# Start of SUPPLIED INFORMATION
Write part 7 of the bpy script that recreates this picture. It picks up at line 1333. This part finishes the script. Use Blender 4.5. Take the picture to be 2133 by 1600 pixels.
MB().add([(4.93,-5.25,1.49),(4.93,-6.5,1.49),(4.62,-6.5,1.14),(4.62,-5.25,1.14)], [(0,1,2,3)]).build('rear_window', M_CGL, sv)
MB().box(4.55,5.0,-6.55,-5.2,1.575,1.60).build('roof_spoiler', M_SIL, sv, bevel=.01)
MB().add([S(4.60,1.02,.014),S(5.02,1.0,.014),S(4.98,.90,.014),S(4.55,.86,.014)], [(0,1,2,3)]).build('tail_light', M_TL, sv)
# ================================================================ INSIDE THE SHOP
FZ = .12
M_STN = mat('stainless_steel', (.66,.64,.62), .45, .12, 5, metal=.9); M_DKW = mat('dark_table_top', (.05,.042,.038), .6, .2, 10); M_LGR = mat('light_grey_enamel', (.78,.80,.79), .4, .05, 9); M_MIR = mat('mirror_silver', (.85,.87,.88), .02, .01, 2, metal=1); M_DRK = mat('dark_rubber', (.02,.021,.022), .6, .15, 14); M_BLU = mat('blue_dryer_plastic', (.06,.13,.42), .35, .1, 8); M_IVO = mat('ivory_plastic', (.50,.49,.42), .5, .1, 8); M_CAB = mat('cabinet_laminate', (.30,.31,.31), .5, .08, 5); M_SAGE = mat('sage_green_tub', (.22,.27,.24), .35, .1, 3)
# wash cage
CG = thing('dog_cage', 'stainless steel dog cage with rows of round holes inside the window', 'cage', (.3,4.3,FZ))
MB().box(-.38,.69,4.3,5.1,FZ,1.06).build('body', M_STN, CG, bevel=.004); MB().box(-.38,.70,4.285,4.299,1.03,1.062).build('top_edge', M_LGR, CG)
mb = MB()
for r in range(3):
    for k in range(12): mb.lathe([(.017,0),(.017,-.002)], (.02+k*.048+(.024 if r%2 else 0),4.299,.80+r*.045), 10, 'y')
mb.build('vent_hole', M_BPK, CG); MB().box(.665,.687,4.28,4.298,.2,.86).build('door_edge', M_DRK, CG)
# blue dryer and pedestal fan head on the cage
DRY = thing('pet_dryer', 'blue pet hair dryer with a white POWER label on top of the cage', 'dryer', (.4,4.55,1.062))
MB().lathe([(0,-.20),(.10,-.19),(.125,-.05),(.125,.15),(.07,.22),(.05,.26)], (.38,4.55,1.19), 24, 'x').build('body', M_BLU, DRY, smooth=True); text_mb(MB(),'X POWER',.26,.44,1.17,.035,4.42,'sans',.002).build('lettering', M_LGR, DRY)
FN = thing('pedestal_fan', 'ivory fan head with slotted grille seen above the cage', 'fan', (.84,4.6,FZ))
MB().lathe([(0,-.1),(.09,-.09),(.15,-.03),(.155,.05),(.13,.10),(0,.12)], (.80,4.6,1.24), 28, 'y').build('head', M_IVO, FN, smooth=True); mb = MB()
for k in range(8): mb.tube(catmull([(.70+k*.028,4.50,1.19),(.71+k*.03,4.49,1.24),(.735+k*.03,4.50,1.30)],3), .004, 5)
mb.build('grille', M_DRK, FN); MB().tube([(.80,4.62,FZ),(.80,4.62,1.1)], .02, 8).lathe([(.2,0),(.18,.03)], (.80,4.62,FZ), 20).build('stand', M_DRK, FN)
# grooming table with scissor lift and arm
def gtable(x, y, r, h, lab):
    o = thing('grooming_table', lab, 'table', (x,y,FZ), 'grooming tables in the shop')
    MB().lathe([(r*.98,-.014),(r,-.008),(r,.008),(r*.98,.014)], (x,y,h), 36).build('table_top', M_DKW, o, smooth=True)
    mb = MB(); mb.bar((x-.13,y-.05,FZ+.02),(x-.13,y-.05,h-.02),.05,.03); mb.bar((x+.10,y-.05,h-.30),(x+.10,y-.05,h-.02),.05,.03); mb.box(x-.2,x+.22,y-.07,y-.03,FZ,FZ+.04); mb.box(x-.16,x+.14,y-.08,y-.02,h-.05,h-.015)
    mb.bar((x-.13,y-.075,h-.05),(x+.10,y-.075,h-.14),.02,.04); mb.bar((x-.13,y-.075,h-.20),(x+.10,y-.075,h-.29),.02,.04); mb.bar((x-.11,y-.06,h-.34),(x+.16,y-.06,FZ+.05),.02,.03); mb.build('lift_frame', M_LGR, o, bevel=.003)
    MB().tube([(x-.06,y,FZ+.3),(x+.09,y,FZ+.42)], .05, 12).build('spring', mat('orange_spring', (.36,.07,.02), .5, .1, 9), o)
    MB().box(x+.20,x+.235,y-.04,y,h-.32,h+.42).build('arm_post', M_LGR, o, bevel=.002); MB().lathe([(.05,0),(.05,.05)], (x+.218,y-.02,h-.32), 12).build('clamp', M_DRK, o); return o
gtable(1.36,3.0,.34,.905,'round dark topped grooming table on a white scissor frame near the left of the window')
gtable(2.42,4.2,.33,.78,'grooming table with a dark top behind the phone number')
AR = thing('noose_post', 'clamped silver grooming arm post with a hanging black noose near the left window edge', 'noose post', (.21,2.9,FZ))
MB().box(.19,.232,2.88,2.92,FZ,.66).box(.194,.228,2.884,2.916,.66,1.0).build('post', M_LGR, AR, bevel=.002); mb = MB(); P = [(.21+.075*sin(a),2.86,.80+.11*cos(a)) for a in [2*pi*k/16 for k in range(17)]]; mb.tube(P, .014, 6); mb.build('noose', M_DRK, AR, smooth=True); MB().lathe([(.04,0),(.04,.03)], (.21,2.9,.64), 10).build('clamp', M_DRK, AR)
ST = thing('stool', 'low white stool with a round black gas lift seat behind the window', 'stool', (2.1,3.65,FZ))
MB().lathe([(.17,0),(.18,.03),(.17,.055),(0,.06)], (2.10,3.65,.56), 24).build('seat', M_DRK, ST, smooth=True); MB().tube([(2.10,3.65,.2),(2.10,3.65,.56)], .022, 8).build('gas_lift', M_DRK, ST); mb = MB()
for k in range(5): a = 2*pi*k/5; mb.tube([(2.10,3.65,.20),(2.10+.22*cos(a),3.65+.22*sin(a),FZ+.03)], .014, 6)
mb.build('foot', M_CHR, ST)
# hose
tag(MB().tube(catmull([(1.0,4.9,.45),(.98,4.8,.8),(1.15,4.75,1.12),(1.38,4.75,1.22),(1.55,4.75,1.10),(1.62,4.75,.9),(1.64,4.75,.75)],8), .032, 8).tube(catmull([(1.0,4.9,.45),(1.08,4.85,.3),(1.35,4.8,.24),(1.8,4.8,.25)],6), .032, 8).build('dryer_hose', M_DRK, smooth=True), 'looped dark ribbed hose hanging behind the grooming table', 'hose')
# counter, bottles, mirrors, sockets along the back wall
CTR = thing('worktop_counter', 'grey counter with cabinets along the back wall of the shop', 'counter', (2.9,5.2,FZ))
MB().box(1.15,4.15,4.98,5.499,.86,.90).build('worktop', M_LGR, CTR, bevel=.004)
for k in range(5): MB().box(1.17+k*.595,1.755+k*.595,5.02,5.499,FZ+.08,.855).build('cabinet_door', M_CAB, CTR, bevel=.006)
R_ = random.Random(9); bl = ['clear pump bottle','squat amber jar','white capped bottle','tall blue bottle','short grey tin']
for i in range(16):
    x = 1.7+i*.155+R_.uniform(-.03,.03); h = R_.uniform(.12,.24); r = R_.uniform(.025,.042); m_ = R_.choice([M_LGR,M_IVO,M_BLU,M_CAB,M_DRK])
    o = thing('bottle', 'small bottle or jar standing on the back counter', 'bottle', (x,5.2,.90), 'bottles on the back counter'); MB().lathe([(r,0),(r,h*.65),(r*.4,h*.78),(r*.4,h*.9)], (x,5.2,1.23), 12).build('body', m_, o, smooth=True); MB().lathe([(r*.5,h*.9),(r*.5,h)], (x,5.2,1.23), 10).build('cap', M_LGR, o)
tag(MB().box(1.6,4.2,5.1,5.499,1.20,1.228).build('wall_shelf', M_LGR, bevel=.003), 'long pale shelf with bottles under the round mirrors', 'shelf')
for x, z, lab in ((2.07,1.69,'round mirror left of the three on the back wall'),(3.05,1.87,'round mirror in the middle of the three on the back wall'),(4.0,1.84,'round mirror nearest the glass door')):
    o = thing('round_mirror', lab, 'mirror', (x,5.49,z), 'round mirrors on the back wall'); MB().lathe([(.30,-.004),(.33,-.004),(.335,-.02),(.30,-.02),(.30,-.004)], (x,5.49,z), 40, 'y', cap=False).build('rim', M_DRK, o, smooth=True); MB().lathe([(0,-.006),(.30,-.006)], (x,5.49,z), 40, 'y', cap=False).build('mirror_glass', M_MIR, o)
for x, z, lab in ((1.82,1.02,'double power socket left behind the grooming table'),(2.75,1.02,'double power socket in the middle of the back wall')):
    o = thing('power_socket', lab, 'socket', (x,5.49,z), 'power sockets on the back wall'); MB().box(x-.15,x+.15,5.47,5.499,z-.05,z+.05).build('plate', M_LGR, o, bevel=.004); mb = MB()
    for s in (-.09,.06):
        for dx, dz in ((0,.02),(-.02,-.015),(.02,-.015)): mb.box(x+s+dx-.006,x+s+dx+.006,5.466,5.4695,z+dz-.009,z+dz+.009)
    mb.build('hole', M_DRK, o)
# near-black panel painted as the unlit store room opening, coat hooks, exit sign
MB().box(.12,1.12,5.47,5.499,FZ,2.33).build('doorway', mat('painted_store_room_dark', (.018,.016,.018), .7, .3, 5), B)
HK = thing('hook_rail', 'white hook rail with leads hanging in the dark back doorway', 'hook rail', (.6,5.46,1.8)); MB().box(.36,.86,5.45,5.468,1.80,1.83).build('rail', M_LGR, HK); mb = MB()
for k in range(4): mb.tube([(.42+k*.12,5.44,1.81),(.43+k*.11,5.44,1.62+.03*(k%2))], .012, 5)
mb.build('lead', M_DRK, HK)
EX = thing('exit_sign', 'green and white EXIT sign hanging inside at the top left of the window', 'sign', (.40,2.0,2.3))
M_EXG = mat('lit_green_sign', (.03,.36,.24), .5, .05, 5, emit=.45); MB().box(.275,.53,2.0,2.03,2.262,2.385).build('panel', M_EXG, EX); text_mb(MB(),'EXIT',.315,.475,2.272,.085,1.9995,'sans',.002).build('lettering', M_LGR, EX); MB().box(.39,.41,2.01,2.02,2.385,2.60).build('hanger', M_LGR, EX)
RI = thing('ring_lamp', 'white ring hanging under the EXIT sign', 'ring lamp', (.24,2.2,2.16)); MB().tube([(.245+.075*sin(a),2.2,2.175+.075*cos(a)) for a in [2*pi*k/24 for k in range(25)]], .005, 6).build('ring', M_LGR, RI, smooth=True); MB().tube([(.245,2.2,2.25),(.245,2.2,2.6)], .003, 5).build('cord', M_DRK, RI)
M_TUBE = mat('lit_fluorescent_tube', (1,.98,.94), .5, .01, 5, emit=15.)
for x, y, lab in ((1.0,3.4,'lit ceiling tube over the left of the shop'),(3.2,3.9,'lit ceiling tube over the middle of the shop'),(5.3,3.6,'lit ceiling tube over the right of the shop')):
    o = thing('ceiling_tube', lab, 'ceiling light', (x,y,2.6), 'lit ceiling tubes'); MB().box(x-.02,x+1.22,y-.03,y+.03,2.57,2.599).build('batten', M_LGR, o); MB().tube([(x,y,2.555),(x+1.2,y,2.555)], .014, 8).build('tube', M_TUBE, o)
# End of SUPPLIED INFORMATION
• _EXERCISE DESCRIPTION_:
Which lines above hold the word "doorway"? Copy each of them.

• _TASK SOLUTION_:
MB().box(.12,1.12,5.47,5.499,FZ,2.33).build('doorway', mat('painted_store_room_dark', (.018,.016,.018), .7, .3, 5), B)
HK = thing('hook_rail', 'white hook rail with leads hanging in the dark back doorway', 'hook rail', (.6,5.46,1.8)); MB().box(.36,.86,5.45,5.468,1.80,1.83).build('rail', M_LGR, HK); mb = MB()